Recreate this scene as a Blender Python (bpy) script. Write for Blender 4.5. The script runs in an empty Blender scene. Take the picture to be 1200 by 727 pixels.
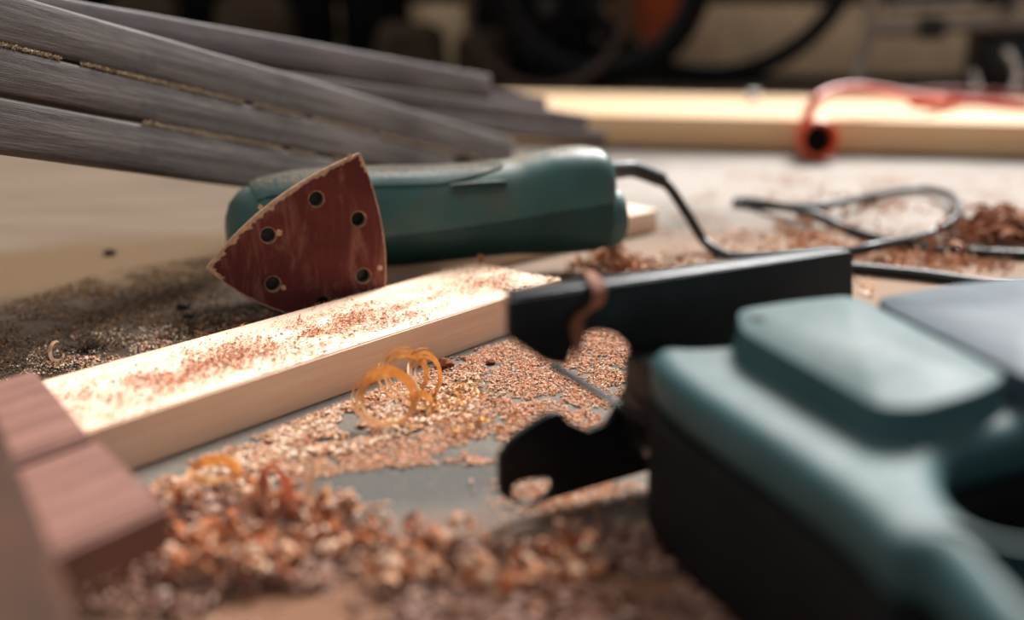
import bpy, bmesh, math, random
import numpy as np
from mathutils import Vector, Matrix, noise
C = bpy.context.scene.collection
rnd = random.Random(7)
rs = np.random.RandomState(11)
V = Vector

# ------------------------------------------------------------ camera, world, light
F, YH, H = 1300.0, -10.0, 0.196            # focal length in px of the 1200 px frame, horizon row, lens height
PITCH = math.atan((363.5 - YH) / F)
cd = bpy.data.cameras.new('camera'); cam = bpy.data.objects.new('camera', cd); C.objects.link(cam)
cam.location = (0, 0, H); cam.rotation_euler = (math.pi/2 - PITCH, 0, 0)
cd.sensor_width = 36; cd.lens = 36 * F / 1200; cd.clip_start = .01
cd.dof.use_dof = True; cd.dof.focus_distance = .588; cd.dof.aperture_fstop = 2.8
bpy.context.scene.camera = cam
sc = bpy.context.scene
sc.view_settings.view_transform = 'Standard'; sc.view_settings.look = 'None'
sc.view_settings.gamma = 1; sc.view_settings.exposure = 0.6
w = bpy.data.worlds.new('world'); sc.world = w; w.use_nodes = True
w.node_tree.nodes['Background'].inputs[0].default_value = (.84, .82, .84, 1)
w.node_tree.nodes['Background'].inputs[1].default_value = .25
def area(name, loc, target, size, power, col, sy=None):
    l = bpy.data.lights.new(name, 'AREA'); l.size = size; l.energy = power; l.color = col
    if sy: l.shape = 'RECTANGLE'; l.size_y = sy
    o = bpy.data.objects.new(name, l); C.objects.link(o); o.location = loc
    o.rotation_euler = (V(target) - V(loc)).to_track_quat('-Z', 'Y').to_euler(); return o
sl = bpy.data.lights.new('sun', 'SUN'); sl.energy = 5.2; sl.angle = math.radians(24); sl.color = (1.0, .99, .98)
so_l = bpy.data.objects.new('sun', sl); C.objects.link(so_l); so_l.location = (1, 2, 2)
SUN_AZ, SUN_EL = math.radians(28), math.radians(43)               # daylight falls in from behind and the right
so_l.rotation_euler = V((math.sin(SUN_AZ)*math.cos(SUN_EL), math.cos(SUN_AZ)*math.cos(SUN_EL), math.sin(SUN_EL))).to_track_quat('Z', 'Y').to_euler()
area('fill_light', (-.9, .9, 2.3), (-.1, .6, 0), 1.2, 9, (1.0, .95, .88))  # unseen soft fill from high on the left, not a fixture

def ray(x, y):
    c, s = math.cos(PITCH), math.sin(PITCH)
    return V(((x-600)/F, c - (y-363.5)/F*s, -s - (y-363.5)/F*c))
O = V((0, 0, H))
def at(x, y, z=0):
    d = ray(x, y); return O + d * ((z-H)/d.z)
def dep(x, y, zc): return O + ray(x, y) * zc
def onplane(x, y, P, n):
    d = ray(x, y); return O + d * ((P-O).dot(n) / d.dot(n))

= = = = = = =

• _WORK TO DO_:
Reproduce the material above in full and without alteration, but skip all pictures.

• _CORRECT RESPONSE_:
Recreate this scene as a Blender Python (bpy) script. Write for Blender 4.5. The script runs in an empty Blender scene. Take the picture to be 1200 by 727 pixels.
import bpy, bmesh, math, random
import numpy as np
from mathutils import Vector, Matrix, noise
C = bpy.context.scene.collection
rnd = random.Random(7)
rs = np.random.RandomState(11)
V = Vector

# ------------------------------------------------------------ camera, world, light
F, YH, H = 1300.0, -10.0, 0.196            # focal length in px of the 1200 px frame, horizon row, lens height
PITCH = math.atan((363.5 - YH) / F)
cd = bpy.data.cameras.new('camera'); cam = bpy.data.objects.new('camera', cd); C.objects.link(cam)
cam.location = (0, 0, H); cam.rotation_euler = (math.pi/2 - PITCH, 0, 0)
cd.sensor_width = 36; cd.lens = 36 * F / 1200; cd.clip_start = .01
cd.dof.use_dof = True; cd.dof.focus_distance = .588; cd.dof.aperture_fstop = 2.8
bpy.context.scene.camera = cam
sc = bpy.context.scene
sc.view_settings.view_transform = 'Standard'; sc.view_settings.look = 'None'
sc.view_settings.gamma = 1; sc.view_settings.exposure = 0.6
w = bpy.data.worlds.new('world'); sc.world = w; w.use_nodes = True
w.node_tree.nodes['Background'].inputs[0].default_value = (.84, .82, .84, 1)
w.node_tree.nodes['Background'].inputs[1].default_value = .25
def area(name, loc, target, size, power, col, sy=None):
    l = bpy.data.lights.new(name, 'AREA'); l.size = size; l.energy = power; l.color = col
    if sy: l.shape = 'RECTANGLE'; l.size_y = sy
    o = bpy.data.objects.new(name, l); C.objects.link(o); o.location = loc
    o.rotation_euler = (V(target) - V(loc)).to_track_quat('-Z', 'Y').to_euler(); return o
sl = bpy.data.lights.new('sun', 'SUN'); sl.energy = 5.2; sl.angle = math.radians(24); sl.color = (1.0, .99, .98)
so_l = bpy.data.objects.new('sun', sl); C.objects.link(so_l); so_l.location = (1, 2, 2)
SUN_AZ, SUN_EL = math.radians(28), math.radians(43)               # daylight falls in from behind and the right
so_l.rotation_euler = V((math.sin(SUN_AZ)*math.cos(SUN_EL), math.cos(SUN_AZ)*math.cos(SUN_EL), math.sin(SUN_EL))).to_track_quat('Z', 'Y').to_euler()
area('fill_light', (-.9, .9, 2.3), (-.1, .6, 0), 1.2, 9, (1.0, .95, .88))  # unseen soft fill from high on the left, not a fixture

def ray(x, y):
    c, s = math.cos(PITCH), math.sin(PITCH)
    return V(((x-600)/F, c - (y-363.5)/F*s, -s - (y-363.5)/F*c))
O = V((0, 0, H))
def at(x, y, z=0):
    d = ray(x, y); return O + d * ((z-H)/d.z)
def dep(x, y, zc): return O + ray(x, y) * zc
def onplane(x, y, P, n):
    d = ray(x, y); return O + d * ((P-O).dot(n) / d.dot(n))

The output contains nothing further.